The neverending battle of child's opiate addiction said...

Thanks to wonderful husbands like you and my husband, my Mother's Day was filled with love. Thanks Dad and tell Mom Happy Mother's Day.

Syd said...

I don't mind celebrating these holidays because they make someone feel special. It's okay with me. Ideally we each need to appreciate everyone 365 days a year but realistically that doesn't happen. So here's hoping that Mom had a good day.

Her Big Sad said...

I'm with you Dad, I hate hallmark holidays. Seriously. Read this article, to see just how far this "celebration" has been distorted from its original intentions:
http://www2.newsadvance.com/lna/lifestyles/faith_values/article/consumerism_of_mothers_day_a_far_cry_from_its_origins/26829/

Sorry, i don't know how to make a link in a comment, so, copy paste? or google "consumerism of mother's day a far cry from its origins" and maybe it will pop up?
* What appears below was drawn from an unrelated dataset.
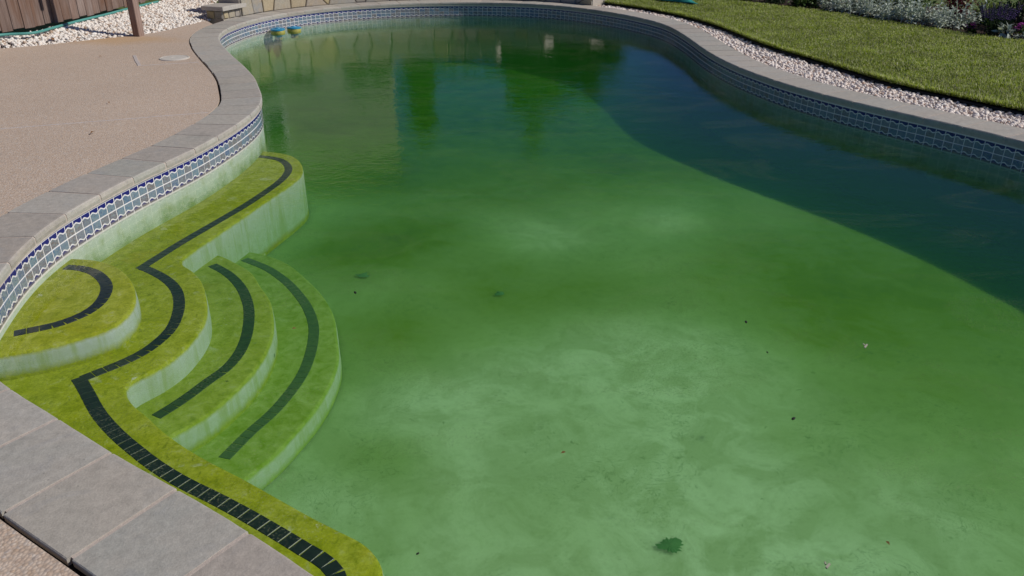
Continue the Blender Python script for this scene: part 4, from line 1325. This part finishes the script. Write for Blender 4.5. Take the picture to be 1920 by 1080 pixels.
flowers("magenta flower mound at the right end of the flower bed", (6.05, 9.72), .17, .16, 90)
bush("bed_plant", "low grey green mat plant at the lawn edge below the magenta mound", "plant", (5.93, 9.50), .16, .14, .07, 420, .045, .014, M['silver'])
bush("bed_plant", "pale broad leaved seedling between the salvia and the magenta mound", "plant", (5.80, 9.72), .09, .09, .16, 46, .11, .04, M['silver'], clumps=5)
bush("barberry", "dark red barberry bush behind the lamb's ear", "shrub", (5.98, 11.35), .38, .32, .42, 1500, .035, .020, M['red'], clumps=22)
bush("boxwood", "rounded dark green shrub at the right end behind the salvia", "shrub", (6.35, 10.35), .34, .34, .46, 2200, .040, .024, M['dark'], clumps=26)
bush("leafy_shrub", "lime green leafy shrub between the barberry and the dark shrub", "shrub", (6.22, 10.95), .25, .25, .30, 900, .05, .028, M['lime'], clumps=16)
bush("leafy_shrub", "mid green leafy plant behind the middle lamb's ear clumps", "shrub", (5.55, 11.75), .30, .28, .36, 900, .075, .036, M['green'], clumps=18)
bush("leafy_shrub", "bright green leafy plant left of the barberry behind the lamb's ear", "shrub", (5.38, 12.25), .26, .26, .36, 800, .08, .036, M['lime'], clumps=16)
bush("leafy_shrub", "broad green leafy shrub left of the dark blades at the bed's far end", "shrub", (4.42, 12.62), .24, .22, .30, 900, .06, .03, M['green'], clumps=16)
bush("boxwood", "dark clipped shrub at the far lawn edge, second from the dark blades", "shrub", (4.05, 13.0), .26, .24, .32, 1500, .036, .022, M['dark'], clumps=20)
bush("boxwood", "dark clipped shrub at the far lawn edge, third from the dark blades", "shrub", (3.62, 13.38), .26, .24, .32, 1500, .036, .022, M['dark'], clumps=20)
bush("boxwood", "dark clipped shrub at the far lawn edge, farthest from the dark blades", "shrub", (3.18, 13.85), .26, .24, .32, 1500, .036, .022, M['dark'], clumps=20)
# dark strap leaves
t = empty("iris", (4.80, 12.62, ZB)); tag(t, "tuft of dark strap shaped blades between the green shrub and lamb's ear", "plant")
n = 150; a = rng.uniform(0, 2 * math.pi, n); q = rng.random(n) * .13
P = np.c_[q * np.cos(a), q * np.sin(a), np.zeros(n)]; D_ = unit(np.c_[np.cos(a) * .35, np.sin(a) * .35, np.ones(n)])
V, F = leaf_arrays(P, D_, np.c_[-np.sin(a), np.cos(a), np.zeros(n)], rng.uniform(.25, .45, n), .018, .1, .1)
local_child("foliage", tri_mesh("foliage", V, F, M['dark']), t)

# crumpled teal cloth on the lawn
bmx = bmesh.new(); nx, ny = 22, 16; g = []
for j in range(ny):
    for i in range(nx):
        u, v = i / (nx - 1) - .5, j / (ny - 1) - .5
        e = max(0, 1 - (2 * abs(u)) ** 2.5) * max(0, 1 - (2 * abs(v)) ** 2.5)
        z = .30 + e * (.06 + .055 * noise.noise((u * 5, v * 5, 3.1)) + .03 * abs(noise.noise((u * 11, v * 11, 1.1))))
        g.append(bmx.verts.new((2.50 + u * .52 + .03 * noise.noise((u * 4, v * 4, 8)), 12.98 + v * .42 + .03 * noise.noise((u * 4, v * 4, 12)) - u * .5, z - .02)))
for j in range(ny - 1):
    for i in range(nx - 1): bmx.faces.new((g[j * nx + i], g[j * nx + i + 1], g[(j + 1) * nx + i + 1], g[(j + 1) * nx + i]))
me = bm_mesh("tarp", bmx, M['teal_cloth'], True)
o = link("tarp", me); tag(o, "crumpled teal cloth lying on the far corner of the lawn", "tarp")
sm = o.modifiers.new("thickness", 'SOLIDIFY'); sm.thickness = .004

# ------------------------------------------------------------------ floats
def float_puck(loc, label, rot):
    t = empty("chlorine_float", (loc[0], loc[1], 0)); t.rotation_euler = rot
    tag(t, label, "pool float", "blue and yellow floats by the far wall")
    local_child("tub", lathe("tub", [(.02, -.10), (.05, -.10), (.055, -.04), (.088, -.035), (.097, -.01), (.097, .022), (.092, .030)], 32, M['float_yellow']), t)
    local_child("lid", lathe("lid", [(.099, .028), (.101, .034), (.099, .046), (.085, .052), (.040, .055), (.036, .062), (.008, .064)], 32, M['float_blue']), t)
float_puck((-3.29, 11.68), "blue topped float, the left one of two by the far tile wall", (.03, -.02, 0))
float_puck((-3.10, 11.83), "blue topped float, the right one of two by the far tile wall", (-.02, .03, 1))

# ------------------------------------------------------------------ leaves and specks
def dry_leaf(loc, rz, ln, label, mat, cat="leaf", name="dry_leaf"):
    V, F = leaf_arrays(np.array([[0, 0, 0.0]]), np.array([[1.0, 0, .08]]), np.array([[0, 0, 1.0]]), ln, ln * .5, .15, .2)
    o = link(name, tri_mesh(name, V, F, mat)); o.location = loc; o.rotation_euler = (rng.uniform(-.3, .3), rng.uniform(-.2, .1), rz)
    tag(o, label, cat); return o
dry_leaf((3.28, 7.05, .215), .6, .075, "brown dry leaf on the pale gravel beside the right coping", M['dry'])
dry_leaf((-5.28, 9.52, .235), 2.2, .10, "rust brown dry leaf on the white gravel near the fence", M['dry'])
dry_leaf((-4.62, 10.42, .265), 1.2, .09, "curled brown leaf on the white gravel behind the timber post", M['dry'])
# things afloat on the water
def twig(loc, rz, ln, label, mat):
    bmx = bmesh.new()
    add_box(bmx, (0, 0, 0), (ln, .006, .005)); add_box(bmx, (ln * .22, .010, 0), (ln * .45, .004, .004), Matrix.Rotation(.7, 3, 'Z'))
    o = link("twig", bm_mesh("twig", bmx, mat)); o.location = (*loc, .002); o.rotation_euler = (0, 0, rz); tag(o, label, "twig")
twig((1.53, 2.99), .9, .035, "pale twig afloat alone on the green water at right of centre", M['twig'])
twig((.92, 1.73), .8, .022, "short pale twig afloat near the bottom of the picture", M['twig'])
def speck(loc, r, label):
    V = ICO_V0 * np.array([r * 1.6, r * .8, r * .5])
    o = link("drowned_beetle", tri_mesh("drowned_beetle", V, ICO_F, M['bug'], True)); o.location = (*loc, .001); o.rotation_euler = (0, 0, rng.uniform(0, 6)); tag(o, label, "insect", "dark specks afloat on the water")
speck((-.77, 3.51), .009, "dark speck afloat beyond the deepest step edge")
speck((1.07, 3.21), .008, "dark speck afloat left of the pale twig")
speck((1.09, 2.94), .005, "tiny dark speck afloat just nearer than the one left of the twig")
speck((1.05, 2.46), .008, "dark speck afloat between the pale twig and the bottom edge")
speck((-.28, 1.78), .0045, "tiny dark speck afloat off the tip of the bench ledge")
for (p, l, lab) in (((.17, 2.25), .02, "yellow leaf scrap afloat in the middle of the near water"), ((1.13, 1.83), .018, "yellow leaf scrap afloat near the lower right"), ((-.99, 3.14), .022, "pale curled leaf scrap afloat over the last step")):
    dry_leaf((p[0], p[1], .003), rng.uniform(0, 6), l, lab, M['dry'], "leaf", "leaf_scrap")

# dark leaf litter on the pool floor
def sunken(loc, r, label):
    k = 40; bmx = bmesh.new(); z = floor_z(*loc) + .012
    c = bmx.verts.new((loc[0], loc[1], z + .006))
    vs = []
    for i in range(k):
        a = 2 * math.pi * i / k; q = r * (.85 + .5 * noise.noise((math.cos(a) * 1.5 + loc[0] * 7, math.sin(a) * 1.5, loc[1] * 3)) + .35 * noise.noise((math.cos(a) * 5 + loc[0] * 7, math.sin(a) * 5, loc[1] * 3)))
        vs.append(bmx.verts.new((loc[0] + q * 1.15 * math.cos(a), loc[1] + q * .9 * math.sin(a), z)))
    for i in range(k): bmx.faces.new((c, vs[i], vs[(i + 1) % k]))
    o = link("sunken_leaf", bm_mesh("sunken_leaf", bmx, M['sludge'])); tag(o, label, "leaf", "dark leaves sunk on the pool floor")
sunken((.62, 2.36), .05, "large dark sunken leaf nearest the camera on the pool floor")
sunken((-.08, 4.55), .034, "dark sunken leaf on the pool floor in the middle of the shallow end")
sunken((-1.0, 4.82), .045, "dark sunken leaf on the pool floor off the last step's far end")

# ------------------------------------------------------------------ beyond the far wall (seen in the water)
def tree(name, label, loc, h, crown, n, ln, mat, trunk_r=.14, group=None, clumps=40, cat="tree"):
    """crown: list of (dx, dy, z, rx, ry, rz) lobes filled with leaf clumps"""
    t = empty(name, (loc[0], loc[1], 0.05)); tag(t, label, cat, group)
    bmx = bmesh.new(); seg = 9; rings = []
    for k in range(7):
        u = k / 6; r = trunk_r * (1.25 - .9 * u) if k else trunk_r * 1.6
        rings.append([bmx.verts.new((r * math.cos(2 * math.pi * i / seg) + .1 * noise.noise((u * 3, loc[0], 0)), r * math.sin(2 * math.pi * i / seg), h * .75 * u)) for i in range(seg)])
    for a, b in zip(rings, rings[1:]):
        for i in range(seg): bmx.faces.new((a[i], a[(i + 1) % seg], b[(i + 1) % seg], b[i]))
    for lobe in crown:
        z0_ = max(.3, lobe[2] * .55)
        d = Vector((lobe[0], lobe[1], lobe[2] - z0_)); add_box(bmx, Vector((lobe[0] / 2, lobe[1] / 2, (lobe[2] + z0_) / 2)), (trunk_r * .5, trunk_r * .5, d.length), d.to_track_quat('Z', 'Y').to_matrix())
    local_child("trunk", bm_mesh("trunk", bmx, M['bark']), t)
    Ps, Ds = [], []
    vol = np.array([l[3] * l[4] * l[5] for l in crown]); vol /= vol.sum()
    for l, v in zip(crown, vol):
        m_ = max(6, int(clumps * v)); nn = int(n * v)
        cs = unit(rng.normal(size=(m_, 3))) * rng.uniform(.45, 1, (m_, 1)) * np.array(l[3:6]) + np.array(l[:3])
        k = rng.integers(m_, size=nn); dd = unit(rng.normal(size=(nn, 3)))
        Ps.append(cs[k] + dd * (rng.random(nn) ** .5)[:, None] * min(l[3:6]) * rng.uniform(.3, .5)); Ds.append(unit(dd + rng.normal(size=(nn, 3)) * .6 + np.array([0, 0, -.2])))
    P = np.vstack(Ps); D_ = np.vstack(Ds); k = len(P)
    V, F = leaf_arrays(P, D_, rng.normal(size=(k, 3)) + np.array([0, 0, 1.0]), ln * rng.uniform(.7, 1.2, k), ln * .5 * rng.uniform(.8, 1.2, k))
    local_child("crown", tri_mesh("crown", V, F, mat), t)
G = "trees beyond the far wall"
tree("garden_tree", "narrow dark tree mirrored in the water right of the bright house wall", (-2.75, 23.5), 4.6, [(0, 0, 1.6, .75, .7, 1.3), (.05, 0, 3.1, .62, .6, 1.2), (.2, 0, 4.2, .35, .4, .75)], 9000, .16, M['dark'], .10, G, 60)
tree("garden_tree", "tall broad tree mirrored darkly in the middle of the water", (.6, 24.0), 4.8, [(0, 0, 1.7, 1.7, 1.2, 1.3), (.2, 0, 3.0, 1.15, 1.0, 1.0), (.1, 0, 4.1, .6, .6, .8), (-.9, 0, 2.2, .9, .8, .9)], 16000, .17, M['tree'], .16, G, 90)
tree("garden_tree", "lower bushy tree mirrored at the edge of the blue sky reflection", (2.05, 21.5), 3.4, [(0, 0, 1.5, .95, .9, 1.2), (-.1, 0, 2.5, .6, .6, .7), (-.9, .3, 1.5, .8, .8, 1.0)], 11000, .15, M['tree'], .12, G, 70)
tree("garden_tree", "small dark tree standing before the bright house wall", (-6.1, 19.2), 2.4, [(0, 0, 1.5, .55, .5, .9), (.5, .1, 1.9, .35, .35, .5)], 4500, .12, M['dark'], .07, G, 30)
for i, (x, y, lab) in enumerate(((-5.9, 16.8, "leftmost hedge shrub behind the flagstone wall"), (-4.4, 17.0, "second hedge shrub from the left behind the flagstone wall"), (-2.9, 17.1, "third hedge shrub from the left behind the flagstone wall"), (-1.4, 17.0, "fourth hedge shrub from the left behind the flagstone wall"), (.05, 16.8, "rightmost hedge shrub behind the flagstone wall"))):
    tree("hedge_shrub", lab, (x, y), 1.6, [(0, 0, .95, .80, .6, .72)], 5200, .09, M['dark'], .05, "hedge shrubs behind the wall", 30, "shrub")

# pale stucco house, its lit gable wall facing the pool
hw = np.array([-.80, -.60])              # along the lit wall, towards the left
hn = np.array([.60, -.80])
hc = np.array([-3.52, 24.2])
house = empty("stucco_house", (hc[0] + hw[0] * 4, hc[1] + hw[1] * 4, 0)); tag(house, "pale stucco house whose lit wall is mirrored in the left of the water", "house")
HA = math.atan2(hw[1], hw[0])
def hpt(a, d, z): return (hc[0] + hw[0] * a - hn[0] * d, hc[1] + hw[1] * a - hn[1] * d, z)
RH = Matrix.Rotation(HA, 3, 'Z')
bmx = bmesh.new(); add_box(bmx, hpt(4.5, 3.5, 3.05), (9, 7, 6.1), RH); link("wall", bm_mesh("wall", bmx, M['stucco']), house)
bmx = bmesh.new()
q = [hpt(-.3, -.35, 6.1), hpt(9.3, -.35, 6.1), hpt(9.3, 7.35, 6.1), hpt(-.3, 7.35, 6.1), hpt(2.6, 3.5, 7.6), hpt(6.4, 3.5, 7.6)]
vs = [bmx.verts.new(v) for v in q]
for f in ((0, 1, 5, 4), (1, 2, 5), (2, 3, 4, 5), (3, 0, 4), (3, 2, 1, 0)): bmx.faces.new([vs[i] for i in f])
bmesh.ops.recalc_face_normals(bmx, faces=bmx.faces)
link("roof", bm_mesh("roof", bmx, M['roof']), house)
for (a, z) in ((4.1, 4.3), (6.6, 4.3), (5.3, 1.6)):
    bmx = bmesh.new()
    for (da, dz, wx, wz) in ((0, .72, 1.2, .1), (0, -.72, 1.2, .1), (.56, 0, .08, 1.34), (-.56, 0, .08, 1.34), (0, 0, .05, 1.34)):
        add_box(bmx, hpt(a + da, -.03, z + dz), (wx, .09, wz), RH)
    fr = link("window", bm_mesh("window", bmx, M['white']), house)
    bmx = bmesh.new(); add_box(bmx, hpt(a, -.012, z), (1.04, .03, 1.34), RH); link("pane", bm_mesh("pane", bmx, M['glass']), fr)

# scraps blown onto the deck
dry_leaf((-3.02, 5.62, .212), 1.1, .05, "dark curled leaf scrap on the tan deck beyond the long joint line", M['dry'])
dry_leaf((-3.30, 6.55, .212), 2.3, .035, "small brown scrap on the tan deck between the long joint and the round lid", M['dry'])
dry_leaf((-4.35, 8.62, .212), .3, .04, "small brown scrap on the tan deck left of the short white joint", M['dry'])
I say it all the time: I'd rather have a gift on the third Tuesday of a random month when you happened to see something you thought I would absolutely love, and you buy it because you love me and want me to have it..... not because the calendar flipped a page. But I'm a cranky old broad, so I'm in the minority!! :)

And for the record, I loved the teddy bear my oldest daughter got me, and I munched for two days on the pound of humongous shrimp my DH brought me! At least they know what I like!! :)

Hope you guys had a great weekend!!

Bobby said...

Every Mother needs to be wished a Happy Mother's Day. It is usually a very self-sacrificing and thankless job. We should all take at least one day to remember how we got here, who changed our diapers once we arrived and who loves us no matter what.